I giovani soprattutto hanno voglia di fare festa, di mettersi in mostra, vestendo vecchie divise trasformate in indumenti civili, mentre i pochi capi “nuovi” sono confezionati con scampoli di stoffe sopravvissute al tempo o con pezzi di vecchi abiti messi insieme come un patchwork. I pantaloni non hanno le pences e vestono aderenti.

 

Da un racconto di mio padre. «I primi mocassini visti nel borgo li calzava Cianco, anche soprannominato il “gagà”. Erano marrone chiaro, punta quadrata, il tacco alto due dita. Perché si notassero, ogni tanto il giovanotto si tirava su i pantaloni, come se dovesse camminare nel fango e mormorava, ma quel tanto per essere udito: «avevo paura che mi facessero male, invece». Glieli aveva comperati la madre, vedova, per tenerlo quieto. La donna tirava la vita con i denti e Cianco, unico figlio,  la faceva soffrire: non aveva voglia di studiare e meno ancora di lavorare. Abitavano in una stanza con un lenzuolo appeso a un filo per separare la cucina dalla camera da letto. Una casa con una latrina per piano sul ballatoio, usata da cinque famiglie e quasi sempre davanti alla porta c’era qualcuno in attesa che si contorceva aggrappato alla ringhiera.

 

La guerra era finita da poco, erano ancora di moda i pantaloni alla zuava, la maglia con le greche, i cerchietti per tenere su i capelli fatti con la molla di una sveglia. Cianco, invece, si muoveva in giacca con le patte, pantaloni con risvolti, camicia bianca con polsini e cravatte dai colori chiassosi che sul tutto spiccavano come un prete in tonaca sulla neve.

 

Il ragazzo frequentava le sale da ballo del borgo e più assiduamente una, dove l’entrata costava poco e, se alla cassa c’era il vicino di casa, nulla. In realtà era una balera in cantina, dove per raggiungere la pista bisognava scendere una ripida scala in pietra. I giovani ballavano con la sigaretta tra le labbra e non di rado si avvertiva il crepitio e l’odore di capelli bruciati, specialmente quando la luce diventava blu o rossa per un tango e le coppie si stringevano.

 

Cianco era alto, asciutto, tutto basette e capelli che brillavano d’olio d’oliva. Nonostante i peli che gli uscivano dal colletto della camicia solleticandogli la gola, piaceva. Se il caposala annunciava “dama a scegliere”, le ragazze se lo contendevano.
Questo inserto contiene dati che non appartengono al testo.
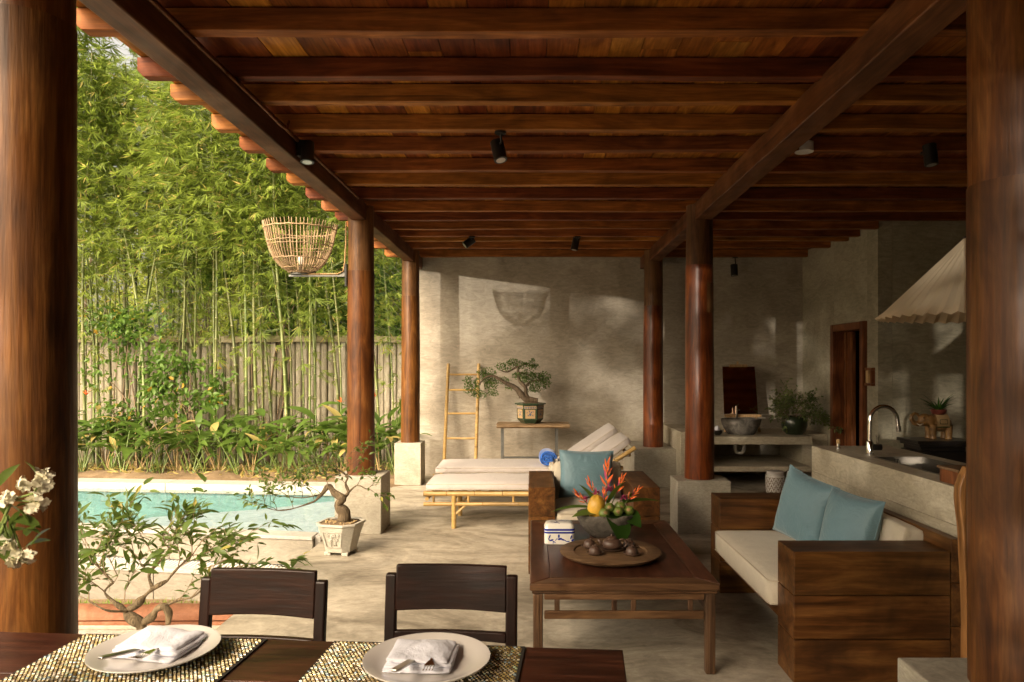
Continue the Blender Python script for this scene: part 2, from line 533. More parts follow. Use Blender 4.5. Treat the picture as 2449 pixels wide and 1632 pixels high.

A metà serata, quando c’era la pausa degli orchestrali, l’amico fumava una delle due sigarette che acquistava sciolte: si sedeva avendo cura di tirare su i pantaloni, impugnava lo zippo e l’accendeva più con le scintille che con la fiamma.
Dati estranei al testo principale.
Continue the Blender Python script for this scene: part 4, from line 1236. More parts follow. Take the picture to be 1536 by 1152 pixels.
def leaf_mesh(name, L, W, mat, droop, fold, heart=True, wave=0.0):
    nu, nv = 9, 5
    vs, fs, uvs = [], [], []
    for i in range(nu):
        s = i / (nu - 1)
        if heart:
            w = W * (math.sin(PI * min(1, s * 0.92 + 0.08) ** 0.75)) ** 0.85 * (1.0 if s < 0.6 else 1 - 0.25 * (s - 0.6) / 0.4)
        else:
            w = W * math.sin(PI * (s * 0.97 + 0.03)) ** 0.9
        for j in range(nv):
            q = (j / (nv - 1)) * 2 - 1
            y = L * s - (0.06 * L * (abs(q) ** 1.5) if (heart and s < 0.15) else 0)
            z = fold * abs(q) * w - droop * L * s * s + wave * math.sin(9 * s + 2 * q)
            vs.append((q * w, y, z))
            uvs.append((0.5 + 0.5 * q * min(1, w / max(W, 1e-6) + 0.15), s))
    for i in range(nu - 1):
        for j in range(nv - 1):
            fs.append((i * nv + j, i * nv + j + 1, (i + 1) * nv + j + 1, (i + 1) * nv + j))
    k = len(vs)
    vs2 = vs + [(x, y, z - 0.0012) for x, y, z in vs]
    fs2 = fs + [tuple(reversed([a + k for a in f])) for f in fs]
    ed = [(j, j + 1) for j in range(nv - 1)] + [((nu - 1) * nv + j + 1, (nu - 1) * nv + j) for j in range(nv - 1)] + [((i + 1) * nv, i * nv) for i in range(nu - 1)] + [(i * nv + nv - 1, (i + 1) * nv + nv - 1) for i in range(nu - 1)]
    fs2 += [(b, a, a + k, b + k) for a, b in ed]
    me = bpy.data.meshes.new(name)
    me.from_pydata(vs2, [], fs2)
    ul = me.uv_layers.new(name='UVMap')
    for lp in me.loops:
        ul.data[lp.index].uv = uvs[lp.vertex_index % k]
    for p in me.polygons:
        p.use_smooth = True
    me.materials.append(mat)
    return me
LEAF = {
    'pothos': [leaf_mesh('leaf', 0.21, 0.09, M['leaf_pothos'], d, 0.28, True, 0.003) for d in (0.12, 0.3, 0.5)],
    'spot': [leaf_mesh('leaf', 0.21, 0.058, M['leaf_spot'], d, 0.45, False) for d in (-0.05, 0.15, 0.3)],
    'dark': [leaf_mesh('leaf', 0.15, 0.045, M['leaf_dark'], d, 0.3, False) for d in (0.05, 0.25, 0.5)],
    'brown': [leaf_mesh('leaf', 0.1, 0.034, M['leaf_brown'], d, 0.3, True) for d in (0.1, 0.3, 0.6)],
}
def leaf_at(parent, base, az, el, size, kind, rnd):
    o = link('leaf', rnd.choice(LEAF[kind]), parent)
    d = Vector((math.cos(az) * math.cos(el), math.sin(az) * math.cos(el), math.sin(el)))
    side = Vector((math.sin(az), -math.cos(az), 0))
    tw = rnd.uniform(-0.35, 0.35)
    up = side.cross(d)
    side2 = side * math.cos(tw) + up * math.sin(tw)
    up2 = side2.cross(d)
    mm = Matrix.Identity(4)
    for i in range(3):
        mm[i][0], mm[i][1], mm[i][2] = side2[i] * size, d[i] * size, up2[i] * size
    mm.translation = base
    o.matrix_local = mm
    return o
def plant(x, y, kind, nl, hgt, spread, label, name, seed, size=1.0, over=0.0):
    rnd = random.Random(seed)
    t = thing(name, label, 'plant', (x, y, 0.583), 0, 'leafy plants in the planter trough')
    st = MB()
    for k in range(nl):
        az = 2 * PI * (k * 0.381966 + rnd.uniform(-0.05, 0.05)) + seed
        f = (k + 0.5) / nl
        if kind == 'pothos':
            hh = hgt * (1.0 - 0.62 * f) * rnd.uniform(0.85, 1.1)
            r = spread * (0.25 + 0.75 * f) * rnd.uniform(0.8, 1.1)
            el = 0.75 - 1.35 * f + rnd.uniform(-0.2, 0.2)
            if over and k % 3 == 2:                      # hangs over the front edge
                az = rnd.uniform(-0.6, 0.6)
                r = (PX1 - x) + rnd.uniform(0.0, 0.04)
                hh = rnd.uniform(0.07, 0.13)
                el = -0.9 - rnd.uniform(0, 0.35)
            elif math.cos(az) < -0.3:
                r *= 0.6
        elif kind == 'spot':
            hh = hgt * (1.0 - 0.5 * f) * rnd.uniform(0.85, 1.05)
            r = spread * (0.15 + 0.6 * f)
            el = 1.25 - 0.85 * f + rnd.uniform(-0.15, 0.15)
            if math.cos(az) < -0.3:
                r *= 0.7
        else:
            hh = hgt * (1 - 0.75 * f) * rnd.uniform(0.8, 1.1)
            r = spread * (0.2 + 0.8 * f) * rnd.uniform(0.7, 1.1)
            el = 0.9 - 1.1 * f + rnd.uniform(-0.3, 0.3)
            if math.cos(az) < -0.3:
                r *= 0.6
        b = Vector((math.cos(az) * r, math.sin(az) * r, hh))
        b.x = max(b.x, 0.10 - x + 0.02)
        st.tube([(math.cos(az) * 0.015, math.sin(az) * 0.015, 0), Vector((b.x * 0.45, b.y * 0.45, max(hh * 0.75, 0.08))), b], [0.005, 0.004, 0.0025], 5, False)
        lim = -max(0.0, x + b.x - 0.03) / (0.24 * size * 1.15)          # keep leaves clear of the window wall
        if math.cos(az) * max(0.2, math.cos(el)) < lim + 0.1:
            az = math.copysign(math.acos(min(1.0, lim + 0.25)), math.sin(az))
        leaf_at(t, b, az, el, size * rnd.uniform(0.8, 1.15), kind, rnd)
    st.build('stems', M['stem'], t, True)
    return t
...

Cianco non mise più piede nella sala da quando, durante un frenetico  “boogie woogie”, un mocassino perse la suola e dalla calza strappata uscirono dita  che avevano il colore della terra.

 

Serata negativa anche per me. Non sapevo ballare e assomigliavo a un orso che deambulava su due zampe. Frequentavo la stessa balera di Cianco, più che altro per vedere una ragazzina che oggi sarebbe considerata anoressìca. Le ero sempre a pochi passi e facevo tappezzeria nella sfrenata eleganza di una maglia con cordoncini intrecciati, pantaloni alla zuava, pedalini a quadri che quando camminavo mi finivano sotto i calcagni, sandali e capelli modellati con l’acqua zuccherata. 

 

Una volta, arrivato il momento dei “zun pa pa”, trovai il coraggio di invitarla. L’avessi mai fatto: già la stringevo quando, “a gentile richiesta suonarono tre tanghi. Per poco non mi misi a piangere: un paio di movimenti e la mia dama si rese conto dell’incompatibilità tra i miei piedi e la musica. Mi piantò a metà “Cumparsita”. Rotto il ghiaccio della timidezza, aspettai una triade di valzer e quando fui certo che le esecuzioni non sarebbero cambiate, le chiesi nuovamente di fare coppia. La giovincella era seduta e stava parlando con un’amica. Accennò ad alzarsi, ma quando mi riconobbe, disse: “No, grazie”. Diventai rosso fragola e mentre mi allontanavo, la sentii dire all’amica, con tono sprezzante: “Al’è nen bun”».